_TO BE DONE_. The records below hold a stretch from the line with "Reconstruct this image" through the line with "so.location = (0, 0, 12)"; return exactly those lines, ends included, and nothing more.

**** SOURCE MATERIAL ****

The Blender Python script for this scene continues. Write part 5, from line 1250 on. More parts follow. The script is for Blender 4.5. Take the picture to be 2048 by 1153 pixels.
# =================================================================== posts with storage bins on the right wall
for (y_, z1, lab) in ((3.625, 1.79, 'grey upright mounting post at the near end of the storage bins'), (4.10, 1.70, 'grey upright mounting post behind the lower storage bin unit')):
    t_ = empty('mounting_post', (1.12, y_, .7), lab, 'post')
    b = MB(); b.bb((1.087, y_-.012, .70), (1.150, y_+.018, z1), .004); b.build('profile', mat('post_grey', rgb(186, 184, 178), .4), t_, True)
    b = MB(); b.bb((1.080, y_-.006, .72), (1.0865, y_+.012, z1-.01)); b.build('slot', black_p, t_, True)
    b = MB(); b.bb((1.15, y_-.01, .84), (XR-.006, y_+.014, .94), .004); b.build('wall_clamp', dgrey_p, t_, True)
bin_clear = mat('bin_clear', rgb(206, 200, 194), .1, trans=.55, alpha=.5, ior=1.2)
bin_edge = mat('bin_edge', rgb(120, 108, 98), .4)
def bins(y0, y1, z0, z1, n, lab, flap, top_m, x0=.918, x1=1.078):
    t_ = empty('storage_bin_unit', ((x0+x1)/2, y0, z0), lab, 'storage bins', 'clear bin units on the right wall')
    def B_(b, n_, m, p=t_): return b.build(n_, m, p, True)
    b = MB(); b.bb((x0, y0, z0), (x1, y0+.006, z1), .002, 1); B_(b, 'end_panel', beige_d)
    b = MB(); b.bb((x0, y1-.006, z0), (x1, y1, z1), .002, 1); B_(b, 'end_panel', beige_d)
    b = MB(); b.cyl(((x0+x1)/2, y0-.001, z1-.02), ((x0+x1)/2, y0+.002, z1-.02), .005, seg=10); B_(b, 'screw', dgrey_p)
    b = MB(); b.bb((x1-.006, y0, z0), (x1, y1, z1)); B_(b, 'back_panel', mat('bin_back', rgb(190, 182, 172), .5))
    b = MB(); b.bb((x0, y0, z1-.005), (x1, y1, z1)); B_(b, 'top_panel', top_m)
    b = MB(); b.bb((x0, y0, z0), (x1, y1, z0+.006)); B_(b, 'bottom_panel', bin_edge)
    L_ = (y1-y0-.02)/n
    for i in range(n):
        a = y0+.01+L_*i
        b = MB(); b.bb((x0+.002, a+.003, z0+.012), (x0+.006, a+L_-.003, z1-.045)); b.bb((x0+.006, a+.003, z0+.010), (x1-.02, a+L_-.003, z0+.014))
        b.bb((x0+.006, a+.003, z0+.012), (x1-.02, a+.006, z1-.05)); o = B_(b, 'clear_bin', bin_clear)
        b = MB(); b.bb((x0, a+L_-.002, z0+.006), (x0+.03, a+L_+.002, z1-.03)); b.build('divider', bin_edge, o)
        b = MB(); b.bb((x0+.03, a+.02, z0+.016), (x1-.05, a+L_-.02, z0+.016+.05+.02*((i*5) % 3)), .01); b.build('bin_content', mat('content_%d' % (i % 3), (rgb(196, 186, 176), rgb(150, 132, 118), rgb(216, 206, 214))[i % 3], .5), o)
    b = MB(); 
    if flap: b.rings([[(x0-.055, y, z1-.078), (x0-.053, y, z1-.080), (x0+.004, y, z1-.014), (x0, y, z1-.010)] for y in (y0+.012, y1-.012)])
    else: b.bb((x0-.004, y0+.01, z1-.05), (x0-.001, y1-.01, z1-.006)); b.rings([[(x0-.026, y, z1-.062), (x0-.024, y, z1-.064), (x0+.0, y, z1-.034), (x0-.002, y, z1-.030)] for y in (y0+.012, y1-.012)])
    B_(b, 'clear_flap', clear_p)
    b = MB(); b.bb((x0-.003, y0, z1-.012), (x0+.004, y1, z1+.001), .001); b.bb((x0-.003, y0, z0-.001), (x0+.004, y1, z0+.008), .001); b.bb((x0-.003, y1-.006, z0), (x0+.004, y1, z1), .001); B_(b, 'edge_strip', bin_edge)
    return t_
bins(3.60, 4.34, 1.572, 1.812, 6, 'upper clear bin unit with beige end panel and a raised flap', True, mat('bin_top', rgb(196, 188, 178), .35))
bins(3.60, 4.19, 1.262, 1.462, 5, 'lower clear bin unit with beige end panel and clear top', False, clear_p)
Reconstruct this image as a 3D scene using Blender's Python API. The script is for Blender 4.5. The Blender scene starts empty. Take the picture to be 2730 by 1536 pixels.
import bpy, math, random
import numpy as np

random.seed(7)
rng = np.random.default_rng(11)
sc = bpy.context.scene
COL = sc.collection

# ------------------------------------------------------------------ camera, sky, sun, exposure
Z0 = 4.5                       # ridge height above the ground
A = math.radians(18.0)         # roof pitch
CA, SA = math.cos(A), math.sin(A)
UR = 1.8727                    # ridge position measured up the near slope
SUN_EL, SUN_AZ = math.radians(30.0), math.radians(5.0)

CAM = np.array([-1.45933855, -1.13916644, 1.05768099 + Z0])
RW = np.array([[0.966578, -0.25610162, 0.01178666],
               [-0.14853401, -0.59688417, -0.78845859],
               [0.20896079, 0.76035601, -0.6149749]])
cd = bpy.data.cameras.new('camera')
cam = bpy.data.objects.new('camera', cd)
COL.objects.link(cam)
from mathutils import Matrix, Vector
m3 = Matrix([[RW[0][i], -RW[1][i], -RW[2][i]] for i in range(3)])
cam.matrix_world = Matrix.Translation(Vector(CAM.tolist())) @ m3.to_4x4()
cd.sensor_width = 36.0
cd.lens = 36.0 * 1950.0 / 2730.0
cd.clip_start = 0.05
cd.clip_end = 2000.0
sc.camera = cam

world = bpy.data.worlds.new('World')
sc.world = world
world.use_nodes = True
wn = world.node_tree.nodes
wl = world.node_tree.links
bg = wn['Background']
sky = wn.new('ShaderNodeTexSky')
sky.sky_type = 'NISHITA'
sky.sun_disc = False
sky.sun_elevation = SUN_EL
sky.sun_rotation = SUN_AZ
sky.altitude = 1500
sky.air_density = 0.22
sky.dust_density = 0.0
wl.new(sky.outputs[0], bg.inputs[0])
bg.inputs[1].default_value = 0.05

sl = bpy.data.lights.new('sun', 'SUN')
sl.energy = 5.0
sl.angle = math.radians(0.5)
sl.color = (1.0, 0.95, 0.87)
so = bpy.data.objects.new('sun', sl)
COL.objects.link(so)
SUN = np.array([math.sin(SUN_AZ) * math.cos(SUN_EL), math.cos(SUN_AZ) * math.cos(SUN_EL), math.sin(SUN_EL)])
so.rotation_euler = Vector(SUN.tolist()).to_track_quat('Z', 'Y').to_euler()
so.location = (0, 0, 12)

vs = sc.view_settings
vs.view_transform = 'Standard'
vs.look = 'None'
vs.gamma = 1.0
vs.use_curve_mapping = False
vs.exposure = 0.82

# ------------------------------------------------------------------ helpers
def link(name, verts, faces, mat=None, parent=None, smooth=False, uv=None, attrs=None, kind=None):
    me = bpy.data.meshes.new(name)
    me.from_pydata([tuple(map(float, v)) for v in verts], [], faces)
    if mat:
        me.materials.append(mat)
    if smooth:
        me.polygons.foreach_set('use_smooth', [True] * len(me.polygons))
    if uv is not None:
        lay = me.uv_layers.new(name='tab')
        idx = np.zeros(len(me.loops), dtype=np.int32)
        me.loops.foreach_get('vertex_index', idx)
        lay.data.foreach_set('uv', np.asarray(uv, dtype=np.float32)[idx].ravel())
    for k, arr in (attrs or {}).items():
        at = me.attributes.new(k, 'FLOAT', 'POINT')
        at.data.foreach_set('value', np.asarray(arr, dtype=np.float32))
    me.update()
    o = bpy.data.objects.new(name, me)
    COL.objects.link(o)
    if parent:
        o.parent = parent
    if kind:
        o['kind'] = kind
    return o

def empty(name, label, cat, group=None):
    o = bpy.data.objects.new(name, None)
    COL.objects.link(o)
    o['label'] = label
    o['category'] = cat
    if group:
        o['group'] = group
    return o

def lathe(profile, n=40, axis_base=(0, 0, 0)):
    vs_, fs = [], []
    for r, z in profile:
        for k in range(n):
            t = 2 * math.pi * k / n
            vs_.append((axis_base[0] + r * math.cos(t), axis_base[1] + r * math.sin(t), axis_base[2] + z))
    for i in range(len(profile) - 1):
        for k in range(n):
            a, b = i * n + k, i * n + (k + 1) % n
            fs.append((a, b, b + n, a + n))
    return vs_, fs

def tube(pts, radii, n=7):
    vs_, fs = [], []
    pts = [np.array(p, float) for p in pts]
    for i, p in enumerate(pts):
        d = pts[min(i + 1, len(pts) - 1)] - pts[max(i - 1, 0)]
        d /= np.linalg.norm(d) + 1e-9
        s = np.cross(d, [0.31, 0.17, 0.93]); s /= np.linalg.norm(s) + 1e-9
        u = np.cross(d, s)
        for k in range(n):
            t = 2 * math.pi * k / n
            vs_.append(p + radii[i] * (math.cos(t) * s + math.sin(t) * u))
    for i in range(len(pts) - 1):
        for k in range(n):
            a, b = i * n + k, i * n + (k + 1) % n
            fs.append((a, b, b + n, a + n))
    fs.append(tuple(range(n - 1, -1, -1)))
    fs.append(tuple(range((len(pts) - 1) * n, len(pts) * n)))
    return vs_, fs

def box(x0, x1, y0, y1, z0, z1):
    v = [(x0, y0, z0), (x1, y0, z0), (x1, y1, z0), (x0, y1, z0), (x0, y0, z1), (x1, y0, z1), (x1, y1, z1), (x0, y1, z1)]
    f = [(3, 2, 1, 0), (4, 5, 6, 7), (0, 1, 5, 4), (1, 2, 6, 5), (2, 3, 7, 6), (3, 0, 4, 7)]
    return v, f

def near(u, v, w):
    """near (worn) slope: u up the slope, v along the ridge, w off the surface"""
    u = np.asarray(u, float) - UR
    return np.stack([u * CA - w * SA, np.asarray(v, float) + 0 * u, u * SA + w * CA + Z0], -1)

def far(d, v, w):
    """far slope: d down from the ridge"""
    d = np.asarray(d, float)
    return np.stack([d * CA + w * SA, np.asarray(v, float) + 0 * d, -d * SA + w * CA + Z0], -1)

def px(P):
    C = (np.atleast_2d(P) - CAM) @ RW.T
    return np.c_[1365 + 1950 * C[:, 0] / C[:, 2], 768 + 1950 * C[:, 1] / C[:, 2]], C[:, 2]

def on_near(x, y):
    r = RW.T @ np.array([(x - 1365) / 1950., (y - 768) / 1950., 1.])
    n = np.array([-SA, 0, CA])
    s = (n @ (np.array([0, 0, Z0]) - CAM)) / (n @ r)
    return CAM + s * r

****

_THE ANSWER_.
Reconstruct this image as a 3D scene using Blender's Python API. The script is for Blender 4.5. The Blender scene starts empty. Take the picture to be 2730 by 1536 pixels.
import bpy, math, random
import numpy as np

random.seed(7)
rng = np.random.default_rng(11)
sc = bpy.context.scene
COL = sc.collection

# ------------------------------------------------------------------ camera, sky, sun, exposure
Z0 = 4.5                       # ridge height above the ground
A = math.radians(18.0)         # roof pitch
CA, SA = math.cos(A), math.sin(A)
UR = 1.8727                    # ridge position measured up the near slope
SUN_EL, SUN_AZ = math.radians(30.0), math.radians(5.0)

CAM = np.array([-1.45933855, -1.13916644, 1.05768099 + Z0])
RW = np.array([[0.966578, -0.25610162, 0.01178666],
               [-0.14853401, -0.59688417, -0.78845859],
               [0.20896079, 0.76035601, -0.6149749]])
cd = bpy.data.cameras.new('camera')
cam = bpy.data.objects.new('camera', cd)
COL.objects.link(cam)
from mathutils import Matrix, Vector
m3 = Matrix([[RW[0][i], -RW[1][i], -RW[2][i]] for i in range(3)])
cam.matrix_world = Matrix.Translation(Vector(CAM.tolist())) @ m3.to_4x4()
cd.sensor_width = 36.0
cd.lens = 36.0 * 1950.0 / 2730.0
cd.clip_start = 0.05
cd.clip_end = 2000.0
sc.camera = cam

world = bpy.data.worlds.new('World')
sc.world = world
world.use_nodes = True
wn = world.node_tree.nodes
wl = world.node_tree.links
bg = wn['Background']
sky = wn.new('ShaderNodeTexSky')
sky.sky_type = 'NISHITA'
sky.sun_disc = False
sky.sun_elevation = SUN_EL
sky.sun_rotation = SUN_AZ
sky.altitude = 1500
sky.air_density = 0.22
sky.dust_density = 0.0
wl.new(sky.outputs[0], bg.inputs[0])
bg.inputs[1].default_value = 0.05

sl = bpy.data.lights.new('sun', 'SUN')
sl.energy = 5.0
sl.angle = math.radians(0.5)
sl.color = (1.0, 0.95, 0.87)
so = bpy.data.objects.new('sun', sl)
COL.objects.link(so)
SUN = np.array([math.sin(SUN_AZ) * math.cos(SUN_EL), math.cos(SUN_AZ) * math.cos(SUN_EL), math.sin(SUN_EL)])
so.rotation_euler = Vector(SUN.tolist()).to_track_quat('Z', 'Y').to_euler()
so.location = (0, 0, 12)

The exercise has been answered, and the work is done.